Ms. Sjogren, a Riverside, California, native, arrived at Glen Canyon nine years ago and decided to stay. She currently lives along a Canyon tributary and spends her winters wandering the Sonoran and Mojave deserts. Her 2023 book, Path of Light: A Walk Through Colliding Legacies of Glen Canyon, retraces the early twentieth century archaeololgical and geological expeditions funded by Charles L. Bernheimer through Glen Canyon and what is today the Bears Ears National Monument. Path of Light won the Utah Book Award in 2025, along with other honors.

Her current project, “Desert Maverick,” picks up on the theme of archaeological expeditions, but focuses on the career of a little-known science pioneer, Ann Axtell Morris, who worked alongside her husband, the acclaimed archaeologist Earl Morris, but received little recognition for her contributions to the field. (Earl Morris is said to have been the inspiration for Indiana Jones.) Ann Morris was both an archeologist and an artist who, according to Ms. Sjogren, “recorded cultural sites in the Southwest with her paintbrush, developing groundbreaking methods of pictorial documentation still used today.”

Morris wrote two little-known books about her life and research, which, again in Ms. Sjogren’s words, “challenged the ethics of archaeological practices through reverence for Indigenous peoples.”

Lyons Press of Essex, Connecticut, anticipates publishing “Desert Maverick” in 2028.

Ms. Sjogren intends to use the Meloy Fund grant to visit a series of places where Ann Morris lived and worked. These include Canyon del Muerto on the Navajo Reservation, canyons along the San Juan River, and Morris’s home at Aztec Ruins, New Mexico, now a visitors center and museum. Ms. Sjogren’s travels will culminate in Mancos, Colorado, at the 2026 Pecos Archaeological Conference, which Ann Morris helped found ninety-nine years ago.
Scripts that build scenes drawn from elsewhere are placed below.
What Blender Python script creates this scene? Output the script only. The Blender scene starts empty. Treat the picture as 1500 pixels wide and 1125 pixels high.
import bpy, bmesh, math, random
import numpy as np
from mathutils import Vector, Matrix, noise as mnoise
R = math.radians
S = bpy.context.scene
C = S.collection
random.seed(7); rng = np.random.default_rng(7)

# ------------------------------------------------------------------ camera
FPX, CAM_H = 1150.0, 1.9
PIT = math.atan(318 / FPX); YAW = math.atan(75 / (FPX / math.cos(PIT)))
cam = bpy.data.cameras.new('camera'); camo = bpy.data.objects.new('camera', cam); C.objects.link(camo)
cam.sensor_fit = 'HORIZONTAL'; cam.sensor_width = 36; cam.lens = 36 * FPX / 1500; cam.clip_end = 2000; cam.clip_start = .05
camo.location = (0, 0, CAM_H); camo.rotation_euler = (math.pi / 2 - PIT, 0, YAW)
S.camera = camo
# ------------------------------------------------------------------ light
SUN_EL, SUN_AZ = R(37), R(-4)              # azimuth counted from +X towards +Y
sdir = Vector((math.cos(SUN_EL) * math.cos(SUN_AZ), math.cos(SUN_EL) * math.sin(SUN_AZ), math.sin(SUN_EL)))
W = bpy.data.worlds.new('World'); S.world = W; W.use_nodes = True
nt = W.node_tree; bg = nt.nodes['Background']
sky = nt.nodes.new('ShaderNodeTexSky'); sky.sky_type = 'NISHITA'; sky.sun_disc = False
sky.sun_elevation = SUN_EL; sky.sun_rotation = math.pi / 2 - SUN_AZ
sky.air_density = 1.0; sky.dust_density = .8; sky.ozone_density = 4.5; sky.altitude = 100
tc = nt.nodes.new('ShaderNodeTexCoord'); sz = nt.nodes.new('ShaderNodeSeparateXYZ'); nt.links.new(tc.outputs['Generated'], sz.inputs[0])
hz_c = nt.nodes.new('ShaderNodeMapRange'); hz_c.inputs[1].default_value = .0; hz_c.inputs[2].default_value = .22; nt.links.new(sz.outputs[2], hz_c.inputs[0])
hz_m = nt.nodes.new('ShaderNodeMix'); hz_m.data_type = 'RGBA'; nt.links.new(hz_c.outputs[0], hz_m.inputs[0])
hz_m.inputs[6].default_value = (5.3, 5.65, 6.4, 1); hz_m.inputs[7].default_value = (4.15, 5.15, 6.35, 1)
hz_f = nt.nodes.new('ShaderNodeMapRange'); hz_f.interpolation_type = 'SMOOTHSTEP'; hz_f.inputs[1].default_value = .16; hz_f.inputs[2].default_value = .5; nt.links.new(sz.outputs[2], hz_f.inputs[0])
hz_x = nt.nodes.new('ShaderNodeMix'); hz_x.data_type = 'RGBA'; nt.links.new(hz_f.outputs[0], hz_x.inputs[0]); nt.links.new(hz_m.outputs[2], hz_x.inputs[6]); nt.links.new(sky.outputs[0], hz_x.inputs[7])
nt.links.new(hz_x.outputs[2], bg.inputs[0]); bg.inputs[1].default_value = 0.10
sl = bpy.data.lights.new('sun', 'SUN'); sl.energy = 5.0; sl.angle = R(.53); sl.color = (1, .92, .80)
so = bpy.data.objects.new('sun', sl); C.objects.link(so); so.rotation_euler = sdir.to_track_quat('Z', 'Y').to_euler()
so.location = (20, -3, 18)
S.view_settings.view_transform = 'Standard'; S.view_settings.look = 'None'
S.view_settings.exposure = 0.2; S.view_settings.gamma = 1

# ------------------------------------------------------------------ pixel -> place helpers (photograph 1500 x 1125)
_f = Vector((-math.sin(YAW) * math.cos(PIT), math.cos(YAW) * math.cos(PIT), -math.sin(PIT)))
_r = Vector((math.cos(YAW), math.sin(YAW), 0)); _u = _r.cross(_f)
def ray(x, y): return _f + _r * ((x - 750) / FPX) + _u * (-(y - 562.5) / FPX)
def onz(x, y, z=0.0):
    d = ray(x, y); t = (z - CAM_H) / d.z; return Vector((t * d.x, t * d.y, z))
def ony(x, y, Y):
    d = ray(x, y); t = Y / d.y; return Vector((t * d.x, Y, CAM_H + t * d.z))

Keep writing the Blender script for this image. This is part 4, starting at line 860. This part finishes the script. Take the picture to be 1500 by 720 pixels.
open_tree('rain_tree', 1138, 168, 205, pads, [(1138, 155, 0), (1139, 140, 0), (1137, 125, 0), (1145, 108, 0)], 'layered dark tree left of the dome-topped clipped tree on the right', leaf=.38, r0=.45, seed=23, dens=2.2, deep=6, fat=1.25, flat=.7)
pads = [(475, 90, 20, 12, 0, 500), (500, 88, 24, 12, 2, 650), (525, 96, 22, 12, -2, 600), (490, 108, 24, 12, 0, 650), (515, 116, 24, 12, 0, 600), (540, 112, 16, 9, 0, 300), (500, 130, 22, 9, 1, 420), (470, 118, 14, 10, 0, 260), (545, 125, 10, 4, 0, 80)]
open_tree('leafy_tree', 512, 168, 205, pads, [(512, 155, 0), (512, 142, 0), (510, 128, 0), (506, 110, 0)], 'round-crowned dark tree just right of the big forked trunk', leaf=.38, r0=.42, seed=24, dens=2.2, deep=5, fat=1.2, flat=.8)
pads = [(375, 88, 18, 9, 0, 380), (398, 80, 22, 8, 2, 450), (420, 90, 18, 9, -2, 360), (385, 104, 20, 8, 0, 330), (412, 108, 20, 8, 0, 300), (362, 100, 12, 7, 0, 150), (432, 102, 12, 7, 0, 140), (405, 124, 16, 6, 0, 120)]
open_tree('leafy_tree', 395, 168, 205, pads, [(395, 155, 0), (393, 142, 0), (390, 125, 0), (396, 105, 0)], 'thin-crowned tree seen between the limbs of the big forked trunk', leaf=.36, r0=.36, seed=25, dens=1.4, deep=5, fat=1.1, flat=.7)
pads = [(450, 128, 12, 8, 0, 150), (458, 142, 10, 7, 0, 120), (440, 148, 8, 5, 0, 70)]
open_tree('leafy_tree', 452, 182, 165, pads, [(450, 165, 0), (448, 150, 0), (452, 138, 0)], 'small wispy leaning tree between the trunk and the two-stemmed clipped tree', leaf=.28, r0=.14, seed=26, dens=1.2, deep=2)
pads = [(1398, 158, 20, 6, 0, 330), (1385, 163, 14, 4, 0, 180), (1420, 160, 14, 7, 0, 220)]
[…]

Upon receiving word that she had won the Ellen Meloy Award, Ms. Sjogren responded with a reflection: “During long stretches of desert solitude I have turned to books for companionship. I came to view Ellen Meloy as a desert spirit sister along with archaeologist Ann Axtell Morris, whose life I plan to honor in Desert Maverick. Both Meloy and Morris colorfully documented their love for living in the desert with pen and paintbrush. I cherish our shared understanding that we are part of the desert, not separate.”

She continued: “I am beyond grateful for the support of the Ellen Meloy Foundation. It is an honor to be a part of the community of desert authors and their amazing books you have bolstered over the years. My life's course is not rational, but this award reminds me to keep going, and to always trust my instincts in the desert––even if that call is to forge ever deeper to listen to the stories of friendly ghosts.”

In addition to the award winner, the Meloy board named two 2026 Runners-Up: Eleanor Whitney of Yucca Flats, California, for “Total Loss”; and Ceal Klingler of Bishop, California, for “How We Live Together.”

A group of four Meloy Fund board members along with one guest reader comprised the 2026  Awards Committee. The board members included Leanne Benton of Estes Park, Colorado; Sarah Gilman of Winthrop, Washington; Edie Lush of London, England; and Don Snow of Walla Walla, Washington. Ashley Lodato, also of Winthrop, Washington, served as a guest reader.

The Ellen Meloy Fund supports writers whose work reflects the spirit and passion for the desert embodied in Meloy’s writing and in her commitment to a “deep map of place.” Before her untimely death in 2004, Meloy published four books, numerous articles, and radio commentaries. Her last book, Eating Stone, won the John Burroughs Association Medal for 2007.  An earlier work, The Anthropology of Turquoise, was a finalist for the Pulitzer Prize.